UTS Chief Says Total’s Higher Bid Undervalues Company (Update1)
UTS's largest shareholders have told the company that the offer from the French oil company is inadequate, Roach said today in a telephone interview from Calgary. The bid, which was raised today to C$1.75 a share from C$1.30, is hundreds of millions of dollars less than the company's combined cash balance and the value of its stake in the C$25.3 billion Fort Hills oil-sands project in Alberta, he said.
"This doesn't really reflect the value of the company," Roach said. "It's interesting to note that the C$1.75 offer was lower than where we closed" last week.
Roach said he expects the UTS board to make a formal recommendation to shareholders on the offer by the end of this week.
UTS owns a 20 percent stake in Fort Hills, located in the same region of Alberta where Total plans to spend $10 billion to $15 billion during the next decade on new mines and wells. Western Canada's tar-soaked bogs and river valleys hold an estimated 174 billion barrels of crude, the largest deposit outside of Saudi Arabia, according to the Canadian Association of Petroleum Producers.
Suncor, Petro-Canada
Suncor Energy Inc.'s March 23 agreement to pay about C$19.3 million for Calgary-based Petro-Canada, majority owner of Fort Hills, enhanced the value of UTS and justifies a higher price for it, Roach said.

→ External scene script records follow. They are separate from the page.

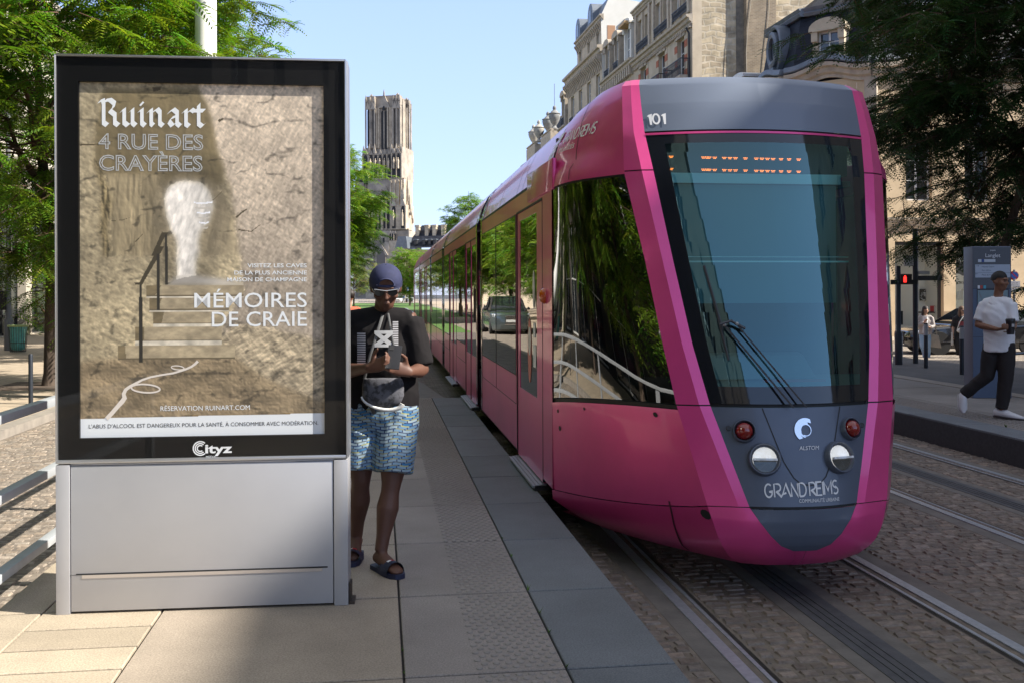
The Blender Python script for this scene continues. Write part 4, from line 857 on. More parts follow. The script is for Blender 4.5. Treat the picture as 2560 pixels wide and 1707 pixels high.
def nose(a, h):          # a 0..4: 0 centre, 1 glass edge, 2 first crease, 3 second crease, 4 side end
    yc, wg, yg, w1, y1, w2, y2, wE, yE = prof(h)
    if a <= 1: return wg * a, yc + (yg - yc) * a * a
    if a <= 2: t = a - 1; return wg + (w1 - wg) * t, yg + (y1 - yg) * t
    if a <= 3: t = a - 2; return w1 + (w2 - w1) * t, y1 + (y2 - y1) * t
    t = a - 3; b = .10 * math.sin(PI * t) * (1 if h < 2.7 else .5)
    return w2 + (wE - w2) * t + b * .9, y2 + (yE - y2) * t - b * .35
def front_y(wv, h):
    yc, wg, yg = prof(h)[:3]; return yc + (yg - yc) * min(1.3, abs(wv) / max(wg, .05)) ** 2
tram = empty('tram', (XC, 21.8, 0), 0, 'long pink articulated tram with a grey nose standing at the platform', 'tram')
def Pn(a, h, s=1, off=0.0, tail=False):   # s=-1 left side of picture
    wv, y = nose(abs(a), h)
    if off:
        e = .02; w2_, y2_ = nose(min(4, abs(a) + e), h); w1_, y1_ = nose(max(0, abs(a) - e), h); d = Vector((w2_ - w1_, y2_ - y1_))
        if d.length > 1e-6: d.normalize(); wv += d.y * off; y -= d.x * off
    x = XC + s * wv
    return Vector((x, YR - y if tail else y, h))
def npatch(mb, a0, a1, hs, na, s, off=0.0, tail=False, m=0, fa0=None):
    rows = []
    for h in hs:
        rows.append([Pn((a0 if fa0 is None else fa0(h)) + (a1 - (a0 if fa0 is None else fa0(h))) * i / na, h, s, off, tail) for i in range(na + 1)])
    mb.grid(rows, m)
def hr(h0, h1, n=6):
    c = [h for h in NH if h0 + .01 < h < h1 - .01] + [h0 + (h1 - h0) * i / n for i in range(n + 1)]
    return sorted(set(round(x, 4) for x in c))
BZ, BB, WT = 1.165, 1.145, 2.835      # belt line (windscreen foot), panel top, windscreen top
def belt(t): return 1.155 - .085 * t * t - .01 * t      # cab side window foot falls to the rear
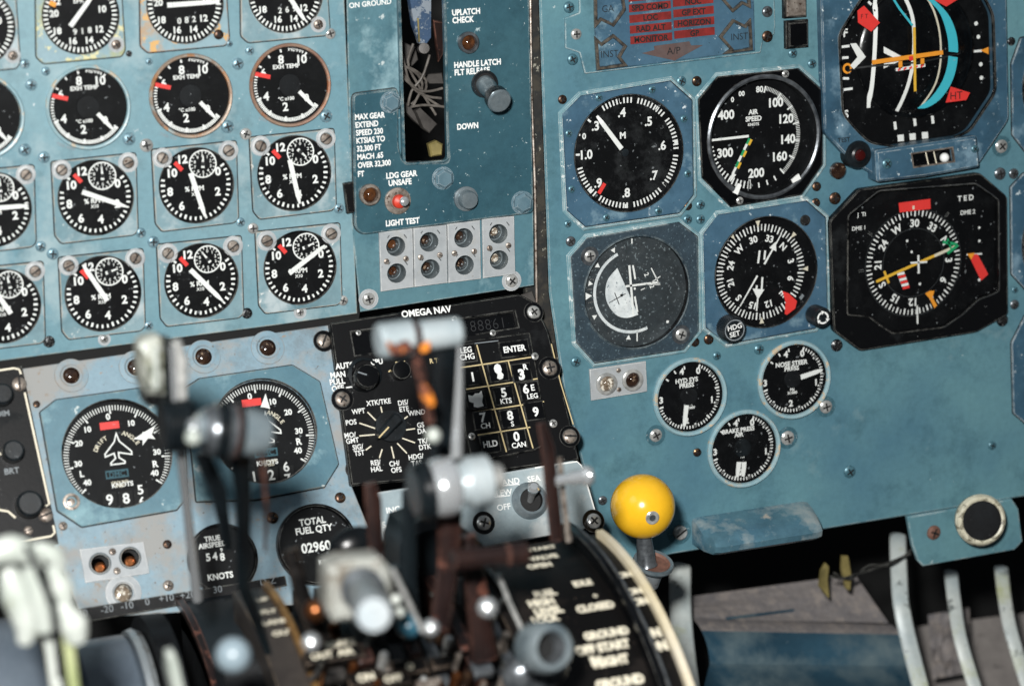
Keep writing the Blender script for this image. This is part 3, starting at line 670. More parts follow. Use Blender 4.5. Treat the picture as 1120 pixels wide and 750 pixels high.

Suncor's acquisition of Petro-Canada to create the largest Canadian energy company probably will drive down drilling and construction costs, improving the profitability of oil-sands ventures such as Fort Hills, said Roach, who joined UTS in 2004 from Husky Energy Inc.
In addition to the Fort Hills stake, UTS owns a 50 percent interest in leases on oil-soaked land west of the Athabasca River in Alberta covering an area 21 times the size of Manhattan.
UTS, which has never pumped a barrel of crude, more than doubled in the past year, the second-best performance among Canadian oil and gas stocks. Only Toronto-based Pacific Rubiales Energy Corp. rose by more, soaring 161 percent.
UTS rose 1 cent to C$1.81 today on the Toronto Stock Exchange, or 6 cents above Total's bid. The premium indicates investors believe Total isn't done raising its bid, said Satya Das, founder of advisory firm Cambridge Strategies Inc. in Edmonton.
UTS had cash and cash equivalents of C$276 million as of Dec. 31, according to data compiled by Bloomberg. Roach said UTS's so-called earn-in agreement, which yields the company a 20 percent stake in exchange for footing 5 percent of development costs, is worth C$750 million.
Total had 12.32 billion euros ($16.46 billion) of cash reserves at the end of 2008 and shares held in treasury worth about 5 billion euros, according to data compiled by Bloomberg.